Des photos « NON FACTURÉ » tu en as beaucoup et il faut choisir. D’emblée, tu retiens celles qui te semblent les moins susceptibles d’interprétations, même si la question de savoir ce qu’on est en train de regarder ne cesse jamais vraiment de se poser. Quel que soit ton choix, tu te figures bien que c’est toi qu’il exprimera.
Après sélection, après réflexion, il n’en reste au final qu’une poignée, dont une série de ces photos dites « À main armée ». Tu places les images d’une même promenade en colonne sur plusieurs rangées. Prises à l’aveugle, tu les observes maintenant avec attention, les places et les déplaces avec la plus grande précision. À présent, le hasard n’est plus de la partie. Cette image-ci ne peut pas être à côté de cette image-là et si celle-là bouge, celle-ci doit bouger aussi. Tu ne t’expliques pas ces décisions, mais il n’y a pas à discuter, ces lignes, ces plans, ces couleurs, ces motifs sont à équilibrer. Derrière tout ça, il y a peut-être des milliers d’années ; deux hémisphères, deux mains, deux yeux, deux pieds ; et aussi un apprentissage, un métier ; un long temps à exercer, à aiguiser… C’est plus fort que lui, l’être humain, artiste de surcroît, ne peut s’empêcher de composer.
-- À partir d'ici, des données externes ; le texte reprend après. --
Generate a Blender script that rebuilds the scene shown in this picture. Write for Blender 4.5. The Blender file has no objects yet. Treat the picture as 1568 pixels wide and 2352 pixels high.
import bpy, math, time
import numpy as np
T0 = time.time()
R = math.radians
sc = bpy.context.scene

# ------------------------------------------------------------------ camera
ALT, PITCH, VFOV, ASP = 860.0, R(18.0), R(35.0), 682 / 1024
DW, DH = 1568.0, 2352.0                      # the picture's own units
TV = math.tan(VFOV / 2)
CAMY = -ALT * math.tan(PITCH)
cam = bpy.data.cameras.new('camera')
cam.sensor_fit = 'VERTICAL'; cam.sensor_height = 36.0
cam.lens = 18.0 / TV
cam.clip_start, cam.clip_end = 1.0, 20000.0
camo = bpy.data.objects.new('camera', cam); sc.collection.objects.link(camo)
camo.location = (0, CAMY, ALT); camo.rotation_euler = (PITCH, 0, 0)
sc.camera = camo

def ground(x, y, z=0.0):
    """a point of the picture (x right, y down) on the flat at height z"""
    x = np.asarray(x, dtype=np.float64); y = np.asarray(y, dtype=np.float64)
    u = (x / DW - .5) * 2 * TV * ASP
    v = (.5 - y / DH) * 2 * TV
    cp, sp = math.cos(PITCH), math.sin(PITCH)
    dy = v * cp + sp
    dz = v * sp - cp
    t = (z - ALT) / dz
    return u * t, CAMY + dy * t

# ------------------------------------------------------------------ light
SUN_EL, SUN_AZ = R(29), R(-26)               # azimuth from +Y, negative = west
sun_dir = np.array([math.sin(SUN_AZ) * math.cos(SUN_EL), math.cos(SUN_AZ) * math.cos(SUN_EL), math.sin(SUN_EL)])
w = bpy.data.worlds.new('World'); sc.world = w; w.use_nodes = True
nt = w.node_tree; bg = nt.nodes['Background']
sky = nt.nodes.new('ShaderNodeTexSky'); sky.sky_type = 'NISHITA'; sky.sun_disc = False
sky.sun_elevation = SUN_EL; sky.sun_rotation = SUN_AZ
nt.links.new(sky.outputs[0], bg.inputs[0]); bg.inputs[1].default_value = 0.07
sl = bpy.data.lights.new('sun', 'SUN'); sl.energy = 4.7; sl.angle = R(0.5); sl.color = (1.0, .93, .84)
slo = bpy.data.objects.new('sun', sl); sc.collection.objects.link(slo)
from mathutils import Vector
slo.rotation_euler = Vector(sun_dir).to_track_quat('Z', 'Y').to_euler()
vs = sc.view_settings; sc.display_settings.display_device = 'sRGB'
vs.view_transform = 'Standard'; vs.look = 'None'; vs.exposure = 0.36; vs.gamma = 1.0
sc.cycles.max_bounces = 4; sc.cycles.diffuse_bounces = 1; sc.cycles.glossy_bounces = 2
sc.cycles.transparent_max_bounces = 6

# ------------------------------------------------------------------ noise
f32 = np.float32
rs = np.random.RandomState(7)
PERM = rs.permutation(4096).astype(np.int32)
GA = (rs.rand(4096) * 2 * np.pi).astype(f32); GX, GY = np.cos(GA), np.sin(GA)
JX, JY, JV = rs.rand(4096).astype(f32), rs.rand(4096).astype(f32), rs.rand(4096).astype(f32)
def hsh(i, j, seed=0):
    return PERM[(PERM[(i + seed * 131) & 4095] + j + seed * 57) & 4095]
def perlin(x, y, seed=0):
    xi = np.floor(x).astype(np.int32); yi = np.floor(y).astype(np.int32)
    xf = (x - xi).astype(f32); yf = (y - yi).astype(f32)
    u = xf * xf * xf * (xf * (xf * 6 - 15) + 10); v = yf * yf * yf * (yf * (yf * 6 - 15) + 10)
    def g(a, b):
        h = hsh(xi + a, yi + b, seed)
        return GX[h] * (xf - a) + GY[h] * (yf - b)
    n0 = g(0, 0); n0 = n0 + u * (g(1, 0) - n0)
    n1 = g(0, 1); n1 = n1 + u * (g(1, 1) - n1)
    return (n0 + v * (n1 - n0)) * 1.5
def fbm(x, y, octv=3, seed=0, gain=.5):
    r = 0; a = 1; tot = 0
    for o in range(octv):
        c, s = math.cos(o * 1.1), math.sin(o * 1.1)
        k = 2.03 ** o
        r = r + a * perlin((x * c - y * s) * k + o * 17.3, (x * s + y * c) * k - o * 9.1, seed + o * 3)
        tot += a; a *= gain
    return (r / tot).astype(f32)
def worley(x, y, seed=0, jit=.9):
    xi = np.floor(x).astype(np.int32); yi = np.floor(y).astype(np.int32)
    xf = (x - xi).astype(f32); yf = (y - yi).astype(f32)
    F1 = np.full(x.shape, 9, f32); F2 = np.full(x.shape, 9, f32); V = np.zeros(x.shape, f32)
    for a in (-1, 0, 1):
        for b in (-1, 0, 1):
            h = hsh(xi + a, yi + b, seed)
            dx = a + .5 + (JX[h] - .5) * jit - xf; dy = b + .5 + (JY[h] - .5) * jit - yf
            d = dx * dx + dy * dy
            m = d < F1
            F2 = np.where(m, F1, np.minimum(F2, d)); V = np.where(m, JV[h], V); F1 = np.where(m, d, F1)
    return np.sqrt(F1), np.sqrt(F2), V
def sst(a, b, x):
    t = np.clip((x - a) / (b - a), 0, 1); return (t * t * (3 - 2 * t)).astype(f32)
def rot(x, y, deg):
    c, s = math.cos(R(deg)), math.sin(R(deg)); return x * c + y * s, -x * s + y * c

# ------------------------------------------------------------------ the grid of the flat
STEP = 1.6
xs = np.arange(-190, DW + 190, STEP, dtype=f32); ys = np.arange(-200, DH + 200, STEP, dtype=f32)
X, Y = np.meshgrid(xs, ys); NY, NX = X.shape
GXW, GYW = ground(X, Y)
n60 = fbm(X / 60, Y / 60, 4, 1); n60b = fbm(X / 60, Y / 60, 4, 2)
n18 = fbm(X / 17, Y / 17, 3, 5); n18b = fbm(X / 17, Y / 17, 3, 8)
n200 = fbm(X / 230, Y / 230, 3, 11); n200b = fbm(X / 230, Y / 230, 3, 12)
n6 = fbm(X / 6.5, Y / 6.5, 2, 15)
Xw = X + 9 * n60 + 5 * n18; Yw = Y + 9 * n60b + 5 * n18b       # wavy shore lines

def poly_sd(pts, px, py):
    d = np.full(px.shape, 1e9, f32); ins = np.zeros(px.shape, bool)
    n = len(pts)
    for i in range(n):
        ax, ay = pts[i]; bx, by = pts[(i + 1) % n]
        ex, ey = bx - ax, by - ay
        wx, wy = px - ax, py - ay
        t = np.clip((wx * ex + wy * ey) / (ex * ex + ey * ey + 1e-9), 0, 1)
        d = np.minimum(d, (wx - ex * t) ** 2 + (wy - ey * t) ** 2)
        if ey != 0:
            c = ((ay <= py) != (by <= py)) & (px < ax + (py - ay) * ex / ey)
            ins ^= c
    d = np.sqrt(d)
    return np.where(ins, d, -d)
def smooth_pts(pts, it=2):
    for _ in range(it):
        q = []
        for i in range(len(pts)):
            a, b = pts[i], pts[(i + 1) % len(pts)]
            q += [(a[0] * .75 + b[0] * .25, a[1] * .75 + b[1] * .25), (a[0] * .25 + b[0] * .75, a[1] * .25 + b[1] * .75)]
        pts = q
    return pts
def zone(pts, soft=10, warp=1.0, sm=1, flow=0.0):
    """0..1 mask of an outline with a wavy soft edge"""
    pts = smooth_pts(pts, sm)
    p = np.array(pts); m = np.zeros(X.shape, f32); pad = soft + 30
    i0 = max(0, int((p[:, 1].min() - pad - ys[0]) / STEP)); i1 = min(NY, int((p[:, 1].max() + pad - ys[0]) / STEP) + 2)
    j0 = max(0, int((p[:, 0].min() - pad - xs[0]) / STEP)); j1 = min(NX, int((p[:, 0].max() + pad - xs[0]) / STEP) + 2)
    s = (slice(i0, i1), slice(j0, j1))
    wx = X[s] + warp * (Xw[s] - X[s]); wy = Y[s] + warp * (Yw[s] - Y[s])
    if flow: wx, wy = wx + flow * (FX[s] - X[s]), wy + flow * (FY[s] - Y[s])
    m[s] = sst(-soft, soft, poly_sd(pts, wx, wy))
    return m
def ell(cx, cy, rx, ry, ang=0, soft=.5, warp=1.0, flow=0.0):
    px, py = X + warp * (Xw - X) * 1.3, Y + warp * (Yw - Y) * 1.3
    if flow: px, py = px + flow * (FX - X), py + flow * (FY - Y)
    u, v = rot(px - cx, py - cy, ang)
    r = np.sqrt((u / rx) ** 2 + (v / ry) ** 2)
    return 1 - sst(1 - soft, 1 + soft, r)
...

Qui pourra se retenir d’essayer de regarder les photos dans le bon sens, de chercher à les relier et à les faire parler ? Mais le tracé est dans le temps, dans l’idée, les traces sont des preuves éclatées. Unis par une même lumière, les fragments ajustés ne reconstituent qu’un moment de plein jour dans une journée ensoleillée.
Au milieu de tant d’histoires possibles, chacun peut projeter son ombre.